While in Boston, “I was asked to operate a forklift. I was told that I did a good job and I got a choice bunk for my labor,” which made his ride aboard the USS America more comfortable. “A lot of guys were sick, but I wasn’t. I enjoyed the ocean ride.” The USS America was one of the three Kitty Hawk class supercarriers. “I saw Florida and the Panama Canal. I was dumbstruck. I had never been farther than Fall River! The Panama Canal was quite an experience. We went to California and stayed a couple of days. The first time I had ever seen a burlesque show!”

Manny explained that while stationed in Honolulu, he worked on the telephone system in his outfit. There were a total of 52 telephones between the electric power plant, plotting room and two 12” artillery guns.

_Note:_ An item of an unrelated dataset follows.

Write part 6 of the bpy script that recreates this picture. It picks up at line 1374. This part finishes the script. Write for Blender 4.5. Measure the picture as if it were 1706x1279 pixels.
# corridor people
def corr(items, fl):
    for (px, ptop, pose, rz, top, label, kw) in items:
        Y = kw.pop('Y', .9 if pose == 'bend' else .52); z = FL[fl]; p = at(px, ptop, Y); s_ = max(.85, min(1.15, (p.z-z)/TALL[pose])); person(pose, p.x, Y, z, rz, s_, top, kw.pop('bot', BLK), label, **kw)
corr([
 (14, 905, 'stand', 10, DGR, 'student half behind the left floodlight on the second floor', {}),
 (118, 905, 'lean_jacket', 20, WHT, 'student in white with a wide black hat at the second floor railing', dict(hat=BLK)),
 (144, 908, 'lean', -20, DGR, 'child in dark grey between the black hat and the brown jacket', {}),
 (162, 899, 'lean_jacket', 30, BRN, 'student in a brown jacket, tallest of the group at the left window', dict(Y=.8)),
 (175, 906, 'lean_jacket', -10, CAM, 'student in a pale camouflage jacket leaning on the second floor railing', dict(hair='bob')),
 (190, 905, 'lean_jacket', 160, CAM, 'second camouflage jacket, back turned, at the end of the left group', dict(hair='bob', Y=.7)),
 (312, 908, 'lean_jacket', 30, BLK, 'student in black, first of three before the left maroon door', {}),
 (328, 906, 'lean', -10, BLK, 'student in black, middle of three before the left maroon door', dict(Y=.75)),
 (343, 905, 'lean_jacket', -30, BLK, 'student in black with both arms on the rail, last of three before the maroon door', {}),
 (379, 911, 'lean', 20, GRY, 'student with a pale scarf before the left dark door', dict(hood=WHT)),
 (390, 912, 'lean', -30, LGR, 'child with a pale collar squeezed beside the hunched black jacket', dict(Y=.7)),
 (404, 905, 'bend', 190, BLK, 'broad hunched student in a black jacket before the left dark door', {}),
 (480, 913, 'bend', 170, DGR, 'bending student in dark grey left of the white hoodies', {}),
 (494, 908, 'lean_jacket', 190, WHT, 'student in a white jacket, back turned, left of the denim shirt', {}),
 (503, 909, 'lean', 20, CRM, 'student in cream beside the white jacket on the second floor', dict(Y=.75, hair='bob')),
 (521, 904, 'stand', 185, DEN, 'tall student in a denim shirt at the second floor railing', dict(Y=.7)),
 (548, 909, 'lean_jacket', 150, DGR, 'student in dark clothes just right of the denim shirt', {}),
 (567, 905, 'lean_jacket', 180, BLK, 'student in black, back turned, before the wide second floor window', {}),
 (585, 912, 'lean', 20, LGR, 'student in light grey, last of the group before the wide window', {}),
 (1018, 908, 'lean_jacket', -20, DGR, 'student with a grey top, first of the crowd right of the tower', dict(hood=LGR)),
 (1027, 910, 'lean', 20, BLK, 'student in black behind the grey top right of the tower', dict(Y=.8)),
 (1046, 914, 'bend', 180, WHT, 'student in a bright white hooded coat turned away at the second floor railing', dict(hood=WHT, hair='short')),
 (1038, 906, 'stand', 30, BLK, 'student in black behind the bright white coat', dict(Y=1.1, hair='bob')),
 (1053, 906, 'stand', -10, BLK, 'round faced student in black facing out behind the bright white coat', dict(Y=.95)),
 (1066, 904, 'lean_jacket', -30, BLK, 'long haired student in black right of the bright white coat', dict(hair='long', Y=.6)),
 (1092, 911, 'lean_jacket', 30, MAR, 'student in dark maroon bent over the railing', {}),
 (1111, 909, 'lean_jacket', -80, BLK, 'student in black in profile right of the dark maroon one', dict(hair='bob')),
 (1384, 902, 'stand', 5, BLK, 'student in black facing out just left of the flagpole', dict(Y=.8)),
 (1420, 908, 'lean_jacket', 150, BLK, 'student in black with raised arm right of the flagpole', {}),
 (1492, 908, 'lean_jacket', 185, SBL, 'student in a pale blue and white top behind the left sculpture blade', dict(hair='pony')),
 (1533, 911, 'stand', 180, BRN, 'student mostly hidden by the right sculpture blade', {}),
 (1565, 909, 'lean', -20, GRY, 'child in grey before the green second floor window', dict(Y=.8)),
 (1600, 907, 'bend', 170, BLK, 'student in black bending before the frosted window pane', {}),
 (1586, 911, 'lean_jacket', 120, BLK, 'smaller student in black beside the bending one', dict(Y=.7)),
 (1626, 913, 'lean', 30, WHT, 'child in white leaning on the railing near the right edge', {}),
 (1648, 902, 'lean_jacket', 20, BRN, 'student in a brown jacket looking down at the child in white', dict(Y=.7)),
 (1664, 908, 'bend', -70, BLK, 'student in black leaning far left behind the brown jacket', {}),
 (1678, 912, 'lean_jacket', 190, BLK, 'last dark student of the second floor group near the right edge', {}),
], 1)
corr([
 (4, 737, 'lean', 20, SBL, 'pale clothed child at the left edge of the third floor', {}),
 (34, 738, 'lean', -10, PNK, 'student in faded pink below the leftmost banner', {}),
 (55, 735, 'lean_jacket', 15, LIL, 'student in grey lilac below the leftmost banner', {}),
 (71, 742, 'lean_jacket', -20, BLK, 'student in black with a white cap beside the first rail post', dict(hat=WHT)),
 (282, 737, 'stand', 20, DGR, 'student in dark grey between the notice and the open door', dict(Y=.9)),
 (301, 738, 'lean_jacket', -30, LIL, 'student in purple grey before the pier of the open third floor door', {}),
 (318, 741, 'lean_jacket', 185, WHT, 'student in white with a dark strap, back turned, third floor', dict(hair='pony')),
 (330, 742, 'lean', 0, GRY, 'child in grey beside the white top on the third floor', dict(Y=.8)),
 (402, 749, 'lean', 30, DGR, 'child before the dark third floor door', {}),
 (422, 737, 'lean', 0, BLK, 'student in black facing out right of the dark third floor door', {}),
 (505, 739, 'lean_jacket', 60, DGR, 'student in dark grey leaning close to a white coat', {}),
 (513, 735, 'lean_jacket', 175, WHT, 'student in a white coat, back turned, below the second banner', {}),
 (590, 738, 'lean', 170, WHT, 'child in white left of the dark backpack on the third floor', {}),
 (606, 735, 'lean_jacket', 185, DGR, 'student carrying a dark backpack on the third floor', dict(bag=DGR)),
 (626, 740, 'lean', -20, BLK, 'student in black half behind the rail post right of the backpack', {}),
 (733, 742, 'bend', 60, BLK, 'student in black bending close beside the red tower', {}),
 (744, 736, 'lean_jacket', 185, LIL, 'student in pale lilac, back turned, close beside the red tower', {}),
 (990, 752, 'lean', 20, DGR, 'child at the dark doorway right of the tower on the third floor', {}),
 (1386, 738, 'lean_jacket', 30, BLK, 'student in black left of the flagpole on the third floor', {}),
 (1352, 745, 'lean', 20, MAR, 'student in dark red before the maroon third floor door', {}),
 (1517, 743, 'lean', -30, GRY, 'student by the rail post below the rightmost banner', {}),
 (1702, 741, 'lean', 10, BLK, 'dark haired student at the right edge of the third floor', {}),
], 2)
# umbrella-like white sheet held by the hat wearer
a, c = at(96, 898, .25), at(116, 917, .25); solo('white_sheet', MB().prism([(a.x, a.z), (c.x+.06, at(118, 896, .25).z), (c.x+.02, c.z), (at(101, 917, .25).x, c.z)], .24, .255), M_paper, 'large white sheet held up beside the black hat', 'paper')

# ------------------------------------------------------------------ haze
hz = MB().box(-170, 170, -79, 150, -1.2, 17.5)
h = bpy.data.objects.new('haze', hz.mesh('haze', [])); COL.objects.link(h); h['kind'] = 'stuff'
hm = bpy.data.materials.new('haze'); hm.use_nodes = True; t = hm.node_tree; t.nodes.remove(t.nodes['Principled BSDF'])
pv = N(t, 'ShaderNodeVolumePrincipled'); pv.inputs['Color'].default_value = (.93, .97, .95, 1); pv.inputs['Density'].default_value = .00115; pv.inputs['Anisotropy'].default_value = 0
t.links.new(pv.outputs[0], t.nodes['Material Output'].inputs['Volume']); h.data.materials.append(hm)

“A lot of people don’t know how to fire a 12-inch artillery gun. You don’t just pull a trigger. In order to control a 12-inch gun, we had four outposts. I had to maintain all of the phones in every station.” The job of the outposts was to “spot anything and watch and identify. Then they would let the commander know and we’d get the guns ready to fire.” Manny went on to explain that these artillery guns took about 8 men to fire and each had a specific job. The shells were close to 5ft. long and required 272 pounds of gunpowder.